Californians and Others of the Old West from Schoyer's Antiquarian Books

Californians and Others of the Old West from Schoyer's Antiquarian Books


By Michael Stillman

We have received from Schoyer's Antiquarian Books of Berkeley, California, their catalogue number 119 of Western Americana. This catalogue of the West is described as featuring works pertaining to exploration, the fur trade, the California Gold Rush, including many works printed at the famed Grabhorn Press of San Francisco, and many titles from the Zamorano Eighty. The latter is a group of eighty California related texts the Zamorano Club considered the most important for a collection of that state.

Those who find overland journeys to California of interest will definitely want to see this catalogue. You come away feeling that everyone who traveled overland during the Gold Rush wrote a book about it, and Schoyer's has every one. Undoubtedly, this is not true, literacy being what it was around 1850. Nevertheless, Schoyer's has an amazing collection of such travels. They cover the journeys of those well known, such as the Donner party, to obscure fortune seekers who relay what this trip was really like in the days before romanticized novels and interstates. It was not an easy trip. Here are a few of the books to be found in Schoyer's latest catalogue.
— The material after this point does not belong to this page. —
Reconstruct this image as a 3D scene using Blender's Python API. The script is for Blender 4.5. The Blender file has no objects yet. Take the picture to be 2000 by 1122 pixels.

John Bidwell was a pioneer of pioneers, though not too many people remember this remarkable man. He was born in upstate New York, but gradually moved west as a youth, to Pennsylvania, Ohio, and then Missouri. As a 21-year-old living in St. Louis, Bidwell read a book about California and decided this was where he wanted to go. He began preaching to others about organizing a wagon train to California. A decade later, this might have been routine, but in 1840, there had never been such a journey west. On May 9, 1841, around 100 people gathered at the starting point. Fortuitously, they learned that a band of missionaries headed by Father De Smet would be leaving for Oregon shortly, to be guided by experienced trail guide Tom Fitzpatrick. They waited. Bidwell would later admit that it is unlikely they would have made it alone, for none in his party had ever been to California nor crossed an overland trail. Sixty-nine people actually left Missouri with Bidwell's party, and when the reached Idaho, they split off from the missionaries who were heading for Oregon. Only 32 remained in Bidwell's party, which trailblazed its way to California; the rest following the missionaries to Oregon. The trip was not easy. They were forced to abandon their wagons in the Rockies, and later ate their oxen. However, when they arrived on November 6th, they were the first emigrant party to make the overland journey from Missouri to the Pacific.